While bettors are free to bet on any team no matter of either’s location, anecdotal and statistical evidence shows that hometown fans bet on hometown teams.

In 2018, Las Vegas sportsbooks were primed for huge losses if the expansion Golden Knights won the Stanley Cup in their inaugural season because of longshot preseason bets and the team’s deep playoff run. It didn’t quite happen. But in 2023, the Knights’ first championship cost Nevada outlets $6.6 million that decisive June.

Legalization update

Seattle Seahawks head coach Mike Macdonald exits the locker room before pregame warmups against the Kansas City Chiefs at Lumen Field. (Credit: Joe Nicholson-Imagn Images)

Is there light at the end of the locker room tunnel for these states?

For Missouri, yes.
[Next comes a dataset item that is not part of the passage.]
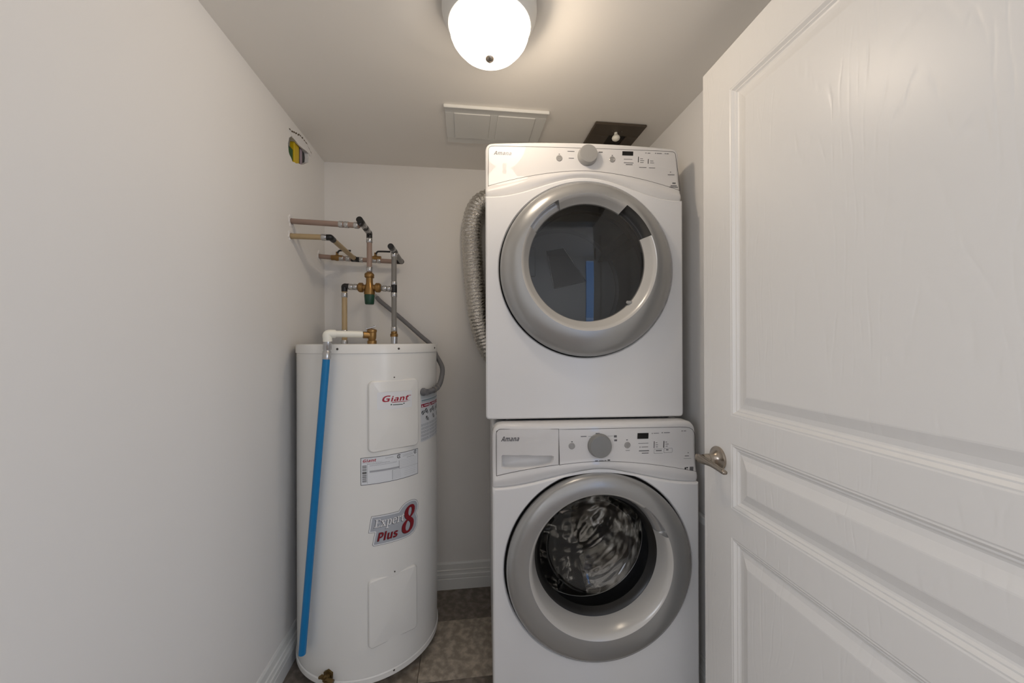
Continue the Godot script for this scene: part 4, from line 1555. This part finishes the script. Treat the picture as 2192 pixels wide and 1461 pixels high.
	for q in [0, 1, 2, 3, 0]:
		wp.append(Vector3(grille[q].x, grille[q].y, -0.461))
	wire.tube(wp, 0.0022, 6)
	part(drum, "grille_frame", wire, M.crimp, true)
	# controls
	var seam := []
	for q in [[0.0098, 1.774], [0.0098, 1.80], [0.0105, 1.895], [0.0112, 1.9015], [0.0145, 1.9075], [0.021, 1.9105]]:
		seam.append(Vector2(q[0], q[1] - h))
	for k in 13:
		seam.append(Vector2(lerpf(0.03, 0.640, k / 12.0), 1.9115 - h + 0.002 * sin(PI * k / 12.0)))
	for q in [[0.650, 1.9105], [0.6565, 1.9075], [0.660, 1.9015], [0.6612, 1.893], [0.6745, 1.80], [0.6755, 1.775]]:
		seam.append(Vector2(q[0], q[1] - h))
	for k in 41:
		var u := lerpf(0.675, 0.0098, k / 40.0)
		seam.append(Vector2(u, seam_y(s, u) + 0.001))
	seam_line(t, s, seam)
	knob(t, s, 0.348, 1.886 - h, 0.0315, 0.024, M.knob)
	for q in [[0.2513, 1.8765], [0.4356, 1.8778]]:
		knob(t, s, q[0], q[1] - h, 0.0105, 0.0035, M.knob, "button")
	marks(t, s, "display", [[0.4705, 1.8925 - h, 0.0385, 0.0145]], M.black)
	marks(t, s, "print", [[0.526, 1.870 - h, 0.0022, 0.0195], [0.561, 1.866 - h, 0.0022, 0.0165], [0.483, 1.8605 - h, 0.024, 0.002]], M.print_dark)
	marks(t, s, "print", [[0.2495, 1.889 - h, 0.004, 0.0025], [0.4335, 1.890 - h, 0.004, 0.0025], [0.28, 1.900 - h, 0.024, 0.0022], [0.284, 1.8765 - h, 0.018, 0.0022], [0.388, 1.8995 - h, 0.014, 0.0035], [0.476, 1.879 - h, 0.03, 0.0015], [0.476, 1.8665 - h, 0.034, 0.002], [0.534, 1.869 - h, 0.012, 0.0016], [0.534, 1.8755 - h, 0.014, 0.0016], [0.534, 1.882 - h, 0.010, 0.0016], [0.569, 1.869 - h, 0.014, 0.0016], [0.569, 1.8755 - h, 0.012, 0.0016], [0.53, 1.852 - h, 0.026, 0.0018], [0.565, 1.8515 - h, 0.022, 0.0018], [0.553, 1.9018 - h, 0.003, 0.003], [0.560, 1.902 - h, 0.010, 0.002], [0.587, 1.9018 - h, 0.003, 0.003], [0.593, 1.902 - h, 0.018, 0.002], [0.6215, 1.9018 - h, 0.003, 0.003], [0.6275, 1.902 - h, 0.008, 0.002], [0.6405, 1.838 - h, 0.003, 0.003], [0.632, 1.829 - h, 0.024, 0.0022], [0.648, 1.7985 - h, 0.012, 0.005], [0.642, 1.791 - h, 0.022, 0.003], [0.638, 1.786 - h, 0.03, 0.003]], M.print)
	var name_ := MB.new()
	name_.text("Amana", font("Droid Sans", 700), Vector2(0.0285, 1.882 - h), Vector2(0.058, 0.0125), 0.3, on_console(s), 0.0002, 0.0002, 0.03)
	part(t, "maker_name", name_, M.logo, true)


func washer() -> void:
	var turn := -0.0498
	var at := Vector3(0.0854, 0, -1.2124) + Vector3(cos(0.0498), 0, sin(0.0498)) * MW / 2
	var t := thing("washer", "white front-loading washer with a clear glass door, standing under the dryer", "washer", at, turn)
	var s := {"bottom": 0.03, "body_top": 0.972, "top": 0.9836, "rc": 0.032, "roll": 0.015, "depth": 0.68, "door": Vector2(0.346, 0.522), "hole": 0.3105, "mouth": 0.216, "se": 0.8155, "sc": 0.860, "le": 0.7825, "lc": 0.8315, "bow": 0.020, "eye": Vector3(-0.0249, 1.25, 1.215), "drawer": [0.0125, 0.2150]}
	cabinet(t, s)
	for x in [-0.29, 0.29]:
		for z in [-0.06, -0.62]:
			var ft := MB.new()
			ft.lathe([Vector2(0.0, 0.0), Vector2(0.02, 0.0), Vector2(0.02, 0.01), Vector2(0.008, 0.014), Vector2(0.008, 0.035)], 14, Transform3D(Basis(), Vector3(x, 0.0, z)))
			part(t, "foot", ft, M.rubber, true)
	var prof := [[0.300, -0.014, 0.0], [0.3035, -0.002, 0.0], [0.3035, 0.010, 0.0], [0.299, 0.019, 0.001], [0.288, 0.0265, 0.003], [0.268, 0.032, 0.007], [0.247, 0.0335, 0.011], [0.234, 0.032, 0.013], [0.227, 0.028, 0.0145], [0.221, 0.016, 0.017], [0.2145, -0.004, 0.020], [0.209, -0.026, 0.022], [0.207, -0.034, 0.022]]
	var pockets := [[22.0, 52.0, 0.03]]
	var ring := door_ring(s, prof.slice(0, 8), [], 20)
	var d := part(t, "door", ring, M.silver, true)
	part(d, "inner_trim", door_ring(s, prof.slice(7), pockets, 0), M.trim_silver, true)
	for k in pockets.size():
		part(d, "handle_recess", door_ring(s, prof.slice(7), [pockets[k]], 0, true), M.silver, true)
	part(d, "glass_rim", disc_profile(s, [[0.209, -0.030, 0.022], [0.203, -0.033, 0.022], [0.196, -0.042, 0.022], [0.188, -0.052, 0.022]]), M.black, true)
	part(d, "glass_bowl", disc_profile(s, [[0.198, -0.040, 0.022], [0.190, -0.058, 0.021], [0.182, -0.082, 0.02], [0.170, -0.105, 0.019], [0.150, -0.120, 0.018], [0.11, -0.130, 0.017], [0.06, -0.135, 0.016], [0.0, -0.137, 0.016]], 96, 60.0), M.bowl, true)
	var c: Vector2 = s.door
	var o := Vector3(c.x - MW / 2, c.y, 0)
	var axis := Transform3D(Basis(Vector3.RIGHT, Vector3(0, 0, -1), Vector3(0, 1, 0)), o)
	var bel := MB.new()
	bel.lathe([Vector2(0.226, 0.188), Vector2(0.232, 0.17), Vector2(0.238, 0.14), Vector2(0.232, 0.11), Vector2(0.24, 0.09), Vector2(0.23, 0.06), Vector2(0.216, 0.055)], 72, axis)
	part(t, "bellows", bel, M.rubber, true)
	var dr := MB.new()
	dr.lathe([Vector2(0.262, 0.54), Vector2(0.262, 0.215), Vector2(0.255, 0.20), Vector2(0.228, 0.192), Vector2(0.222, 0.188), Vector2(0.221, 0.184)], 96, axis)
	var drum := part(t, "drum", dr, M.steel, true)
	var lip := MB.new()
	var lp := []
	for k in 97:
		var a := TAU * k / 96
		lp.append(o + Vector3(cos(a) * 0.2225, sin(a) * 0.2225, -0.186))
	lip.tube(lp, 0.0022, 8, false)
	part(drum, "lip", lip, M.crimp, true)
	var bk := MB.new()
	bk.lathe([Vector2(0.0, 0.475), Vector2(0.05, 0.478), Vector2(0.062, 0.490), Vector2(0.075, 0.494), Vector2(0.17, 0.515), Vector2(0.19, 0.510), Vector2(0.225, 0.52), Vector2(0.25, 0.538), Vector2(0.262, 0.54)], 96, axis)
	part(drum, "back_plate", bk, M.steel, true)
	for k in 3:
		var a := 0.45 + TAU * k / 3
		var bf := MB.new()
		bf.fresh()
		var rows := []
		for j in 9:
			var fj := j / 8.0
			var row := []
			for i in 7:
				var fi := i / 6.0 * 2.0 - 1.0
				var hh := 0.052 * pow(cos(fi * PI / 2), 0.8) * pow(sin(PI * clampf(fj, 0.02, 0.98)), 0.35)
				var aa := a + fi * 0.22 + 0.12 * (fj - 0.5)
				var rr := 0.261 - hh
				row.append(o + Vector3(cos(aa) * rr, sin(aa) * rr, -0.20 - 0.32 * fj))
			rows.append(row)
		bf.grid(rows)
		part(drum, "baffle", bf, M.steel, true)
	# detergent drawer: plate with a scooped hand pull
	drawer(t, s)
	var seam := []
	for k in 30:
		var u := lerpf(0.2165, 0.6752, k / 29.0)
		seam.append(Vector2(u, seam_y(s, u) + 0.0015))
	for q in [[0.6752, 0.835], [0.6718, 0.935], [0.6695, 0.948], [0.6625, 0.9595], [0.652, 0.9655], [0.640, 0.9675]]:
		seam.append(Vector2(q[0], q[1]))
	for k in 12:
		seam.append(Vector2(lerpf(0.62, 0.2135, k / 11.0), 0.9685 - 0.0005 * k / 11.0))
	seam.append(Vector2(0.2165, 0.8465))
	seam_line(t, s, seam)
	knob(t, s, 0.3475, 0.9135, 0.0365, 0.022, M.dull_knob)
	for q in [[0.2565, 0.9137], [0.4413, 0.9126]]:
		knob(t, s, q[0], q[1], 0.0105, 0.0035, M.knob, "button")
	marks(t, s, "display", [[0.4745, 0.932, 0.0375, 0.019]], M.black)
	marks(t, s, "print", [[0.530, 0.9005, 0.0022, 0.0225], [0.5625, 0.9010, 0.0028, 0.0225], [0.4895, 0.8840, 0.023, 0.002], [0.3745, 0.863, 0.0085, 0.0035], [0.2545, 0.9265, 0.005, 0.0022], [0.4375, 0.9285, 0.005, 0.0022], [0.635, 0.8225, 0.005, 0.012], [0.640, 0.8235, 0.007, 0.004], [0.641, 0.831, 0.006, 0.004]], M.print_dark)
	marks(t, s, "print", [[0.335, 0.9515, 0.014, 0.0026], [0.286, 0.9425, 0.019, 0.0026], [0.310, 0.943, 0.022, 0.0008], [0.375, 0.943, 0.02, 0.0008], [0.396, 0.9385, 0.0095, 0.007], [0.397, 0.926, 0.0095, 0.006], [0.333, 0.8625, 0.010, 0.0024], [0.346, 0.8625, 0.016, 0.0020], [0.364, 0.8628, 0.007, 0.0022], [0.482, 0.9035, 0.003, 0.003], [0.489, 0.9042, 0.022, 0.0018], [0.480, 0.891, 0.034, 0.003], [0.478, 0.9165, 0.034, 0.0014], [0.435, 0.894, 0.014, 0.0014], [0.5235, 0.9475, 0.0028, 0.0028], [0.530, 0.9482, 0.018, 0.0018], [0.5575, 0.949, 0.0032, 0.0032], [0.565, 0.9496, 0.02, 0.002], [0.6255, 0.9535, 0.0032, 0.0032], [0.632, 0.9542, 0.009, 0.002], [0.5365, 0.917, 0.006, 0.0018], [0.5365, 0.910, 0.008, 0.0018], [0.537, 0.9035, 0.007, 0.0018], [0.5695, 0.919, 0.006, 0.0018], [0.570, 0.912, 0.011, 0.0018], [0.5705, 0.905, 0.007, 0.0018], [0.537, 0.8905, 0.020, 0.003], [0.572, 0.8925, 0.008, 0.003], [0.5305, 0.883, 0.030, 0.0008], [0.564, 0.8845, 0.028, 0.0008], [0.5305, 0.883, 0.0008, 0.014], [0.564, 0.8845, 0.0008, 0.014], [0.5925, 0.886, 0.0008, 0.012], [0.532, 0.897, 0.028, 0.0008], [0.565, 0.8985, 0.028, 0.0008], [0.646, 0.881, 0.003, 0.003], [0.636, 0.871, 0.014, 0.0022], [0.632, 0.8635, 0.026, 0.0008], [0.652, 0.822, 0.013, 0.014]], M.print)
	var name_ := MB.new()
	name_.text("Amana", font("Droid Sans", 700), Vector2(0.027, 0.9335), Vector2(0.056, 0.0155), 0.3, on_console(s), 0.0003, 0.0002, 0.03)
	part(t, "maker_name", name_, M.logo, true)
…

Sports betting is expected to launch there in a little over two months, which figures to reduce traffic heading west into Kansas on Chiefs game days and into tax coffers in Topeka. The Missouri Gaming Commission is in the process of setting up the market, which will include up to 21 licensed operators.

California: Gambling in the state is controlled by the Native American tribes and a deal with national operators to launch in the nation’s most populated state seems years off.

Georgia: A 2025 poll in Georgia showed that 63% of respondents supported legalization, as do professional sports teams that have for years lobbied the legislature. Nothing seems imminent, however.

Minnesota: In a land of a 10,000 conflicts, the stakeholders include nine Native tribes with gambling operations, two horse racing tracks, charitable gaming interests, and five professional sports teams jostling for their share. They’ve been jostling for years, with deals crumbling late in legislative sessions. A bill — SF 757 — from the 2025 session will carry over into 2026.

Texas: Virulently anti-gambling Lt. Gov. Dan Patrick, who is also president of the Republican-dominated Senate, announced his re-election bid, which darkens the prospect for legalization … in 16 months. The Texas Legislature only meets in odd-numbered years. According to in-state media, however, Texans have begun to mess with prediction markets.